Bleeding me dry

by Justin
(Buffalo, NY)

My ex-wife and I split on a somewhat friendly basis 7 years ago. We have 10 and 8 year old daughters.

When we split, my only concern was the well being of my daughters and making sure that I am not denied the right to be 100% involved in their lives. We decided to share custody, yet somehow she is still technically the "custodial parent". I did not fight that, as at the time I thought that this was as good as its going to get after hearing so many horror stories about good fathers being denied adequate visitation. Thankfully, my ex-wife believes that children need both parents in their lives and did not take even further advantage of what New York State could have hit me with if she so chose.

I have my daughters 3 nights, she has them 4 per week. I am lucky enough to have an understanding employer that allows me to work early hours in order to leave in time to pick my girls up from the bus stop after school. This saves us both hundreds in day care costs each month.

I should also mention that both of us take home nearly identical salaries each year. As far as I know, she may be even making slightly more than I am now.

Although I wouldn't have it any other way in regards to my time spent with my girls, I am still obligated to provide food and shelter just as she does. Why am I obligated to hand over $840 per month to her for child support?

I am 38 years old, and after several years of owning a house with a promising future, I am now going on 7 years back living like a college student in an apartment. The first year on my own, I was paying out more than I was making every month. Needless to say, my credit was destroyed, and am now on the verge of filing for bankruptcy...which will ultimately add on at least 3 more years before I can even be considered for a mortgage. Not to mention, at the rate I am going, I will NEVER be able to retire.

$840 a month on top of her salary allows her to live in a nice, 2,000 sq. ft. home in a nice neighborhood. She also has the luxury of yearly vacations in Europe, home improvements, a nice SUV, and a wardrobe that never ceases to expand.

$840 a month deducted from my salary basically means that she is up $1,680 every month on me. Considering I have my kids 3 nights a week, and she has them for 4...its DOES NOT cost a difference of $1,680 per month to provide for children 4 or 5 nights per month more than I do.

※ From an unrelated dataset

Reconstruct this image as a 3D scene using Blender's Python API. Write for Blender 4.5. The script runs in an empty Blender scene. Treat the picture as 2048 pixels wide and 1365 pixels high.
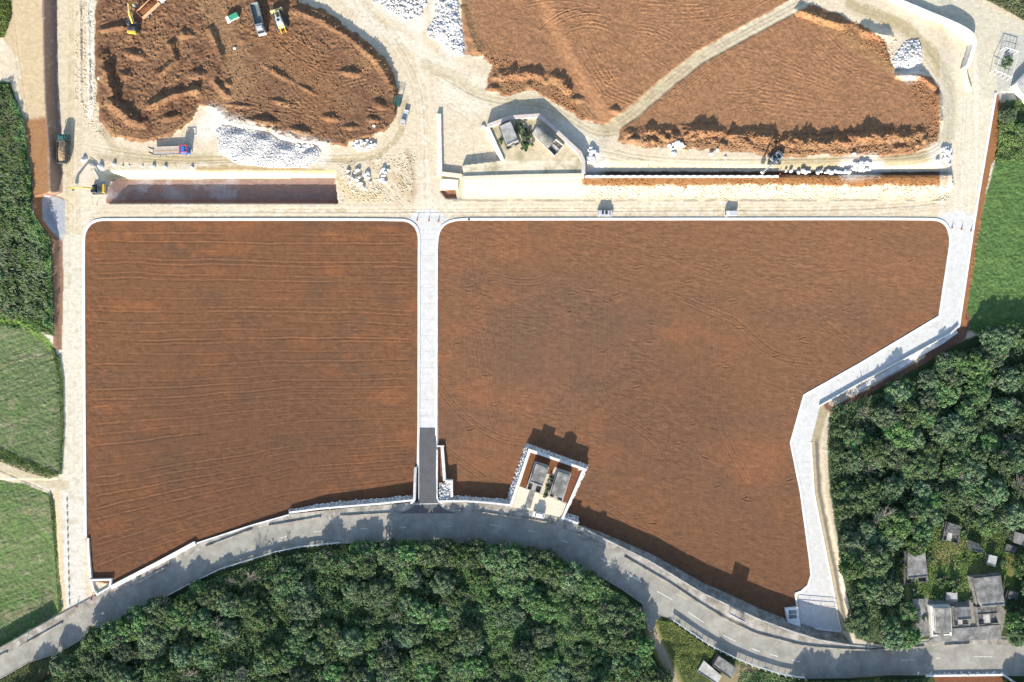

New York State has determined that I should have to pay her until BOTH of my children finish college. Whether they go locally for 2 years, or study on the other side of the country for 8 years. Of course, my ex-wife does not have a penny put away towards their education which I am responsible for footing the bill on that as well.

To make things worse, I have just learned that this year she is taking the kids and her unemployed boyfriend (who happens to be a great guy, just out of work now) to France.

I have had about all that I can take, and have reached my breaking point. I'm tired of working hard and having nothing to show for. I'm tired of being stressed about finances and my future, and I'm very tired of being taken advantage of by what is widely known as one of the most heinously unfair places in America for a GOOD FATHER to reside. A great father, is a better way to put it. My kids know it, my friends and family know it, and I could not be more confident boasting it. That is worth more than all the money in the world. I just want FAIR. Nothing more...nothing less.

To make things worse, her own lawyer has admitted to me that there is nothing even close to being fair about the outcome and that he is going through a similar situation with his ex-wife.

If the roles were reversed, I wouldn't have asked for a penny out of her. I couldn't live with myself knowing that I am ruining someone else's life, even someone that I was desperate enough to get away from that I would sacrifice the once promising future that I had. We both have great jobs, and would both have adequate means for owning a home and providing more than decent living conditions for both of our children if things we're truly 50/50.